The slightly obscured secret that you may not know is that the Leads of Leads are running the company. That’s right—all those fancy Directors running around looking important and emitting those pithy one-liners on productivity—they are dependent on the Leads of Leads to make sure the work actually gets done. This is not to suggest that the Director role isn’t essential, as we’ll see it is in a moment, but these Leads of Leads, these folks who are ridiculed for being “middle management,” they are the people and process machinery that keeps the machine running efficiently.

An unfortunate aside on middle management. This piece describes an idyllic leadership situation where everyone understands their role, communicates flawlessly and selflessly, and information moves smoothly around the organization. This situation has never existed in the history of ever. There’s a good chance you’re on a team or in a company where these roles landed long, long ago, and there’s an equally probable chance that you call the Lead of Leads folks “middle management” with a grimace on your face.

I know those folks. They are not leaders; they are the definition of shit management. You’re grimacing because they can’t lead—they’re too busy managing. They either lost touch with the Directors (and now lack essential strategic data) and/or with their Leads (and now lack essential tactical data), so they’ve become uninformed, inept, political buffoons who own teams, products, or processes not because they are qualified, but because someone long ago (and long gone) decided they should.

These managers are aware enough to understand that they are on their lonely island of political buffoonery, and they devote an inordinate amount of time to protecting this lonely, ineffective island. This is energy they should be spending building bridges to either the folks doing the work or the folks who have the vision. If you’re buying my thesis that the Leads of Leads are running the company then you’ll understand why a poor Lead of Leads has the ability to significantly damage the health of your company quietly and invisibly. Detecting and fixing this horrific management situation is the job of our last archetype: the Director.

The Director’s primary focus is outward. The Director’s job is to figure out how the company fits into and interacts with the rest of the world. Yes, the Director is often the face of the company, but, more important, they are the interface between the company and the world. They are the curator of the vision, because they understand the game board is really just one game board sitting in a world of infinite game boards. Ideally, they are purely strategic. It’s likely they are strong tactically, but they lead with compelling strategy, not efficient tactics. In my experience, Directors tend to be viewed as being a little nuts, and explaining why is one of the reasons I wanted to write this piece. See, pure strategy doesn’t look or feel anything like raw tactics.

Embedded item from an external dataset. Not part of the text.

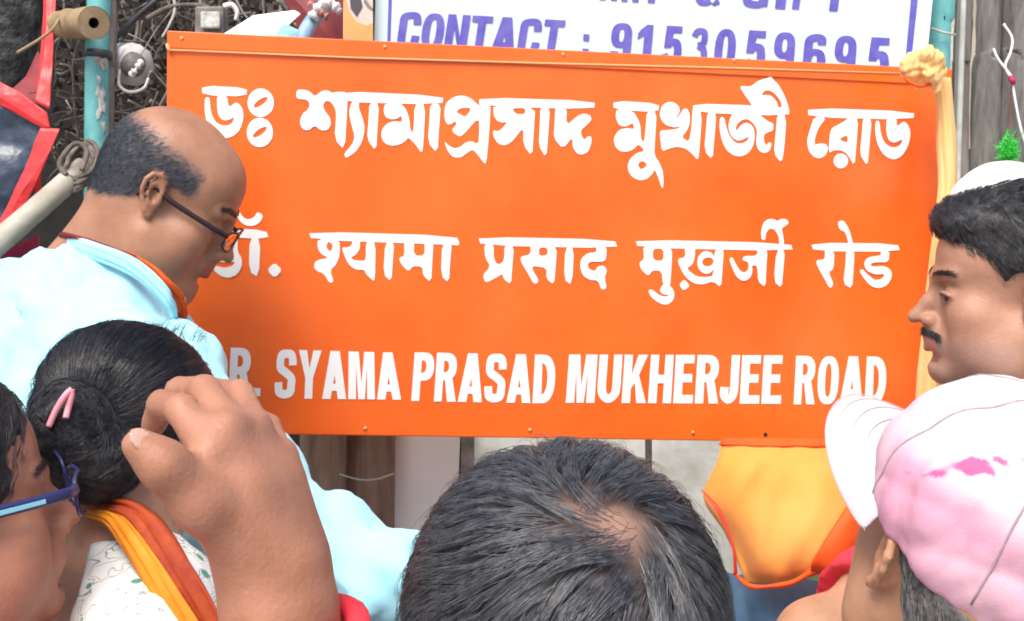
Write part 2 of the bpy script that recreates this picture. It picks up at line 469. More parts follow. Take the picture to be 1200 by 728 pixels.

Have you had this meeting? The Director (or CEO/SVP/VP—all the same, really) shows up for a meeting and gives an impressive 20-minute talk regarding the future. It feels good, the person in charge showing up and spending time with the team. It sounds good, the words are right and appropriately inspirational. They furiously and passionately wave their hands, but as you and your team stream back to your desks, you wonder “How does all the hand-waving apply to me? It sounded great, but, well, so what?”

There are a couple of potential scenarios here. Either your Director is giving you an impressive line of important-sounding bullshit, or perhaps they are speaking strategically and either can’t or won’t translate that strategy for your team. The bad news is that it’s really hard to tell the difference between crazy batshit insane and crazy batshit inspired.

The good news is that for crazy batshit inspired, on a healthy team there are qualified Leads of Leads capable of translating for the Director—remember that the Lead of Leads has a foot on both sides of the fence. They equally speak Lead and Director. These two archetypes need each other. Sure, it’d be great if your Director could descend out of her high-Earth orbit, but she’s great there—she thrives there just like this Lead of Leads thrives on translating her vision into action.

For crazy batshit insane, I have no good news.

Keep the Sub-Minions in Line

Let’s recap. There are these crazy Directors at the top, and they have the real power because they dictate all the strategy, mostly to these Lead of Leads types who are running the show but don’t want anyone to know it. These Leads of Leads don’t actually own anything; they just tell all the Leads and their minions what to do. The Leads, well, the Leads are just glorified minions who are mostly qualified to keep the sub-minions in line.

In reality, I’m saying none of that, but I’m pretty sure that some statement in the prior 2000 or so words about these three archetypes has pissed you off. Much of what you hate about my archetypes is likely a result of people abusing their roles at your expense. You’ve had a bad Lead who doesn’t communicate; you’ve suffered at the hands of crap middle management; or perhaps your CEO is legit batshit crazy insane. I’m sorry—that sucks—but there are humans who thrive beautifully as these different archetypes, and sometimes they do this naturally and with no experience.

There are humans who thrive in the Lead of Leads role. They have this stunning ability to gather and maintain a tremendous amount of state about a great many people and projects in their heads and they do this seemingly effortlessly. There are engineers who blossom as they step into a Lead position. Yes, we lost a full time coder, but he’s suddenly doing what he did as a coder with seven engineers. He’s a force multiplier as a Lead. It’s his goddamned mission in life.

There is no actual hierarchy in the roles I described. You might have applied one in your head because you think that is how business is structured. While it works for some companies, I’m increasingly coming to believe the way to build a healthy team in this millennium is as flat as possible, where flat doesn’t mean everyone is equal in ability, but rather that we value those interesting differences in ability and experience equally. In a time when we in the high tech industry are actively questioning the value of structured leadership, I enthusiastically say, “Bring it.” In my opinion, there is no more qualified demographic than engineers to measure the value of leadership structures and to consequently tear them down if they have no obvious value.

See, when I speak, when I ask “How many of you are leaders?” I want the whole room to raise their hands because I know leadership comes from everywhere.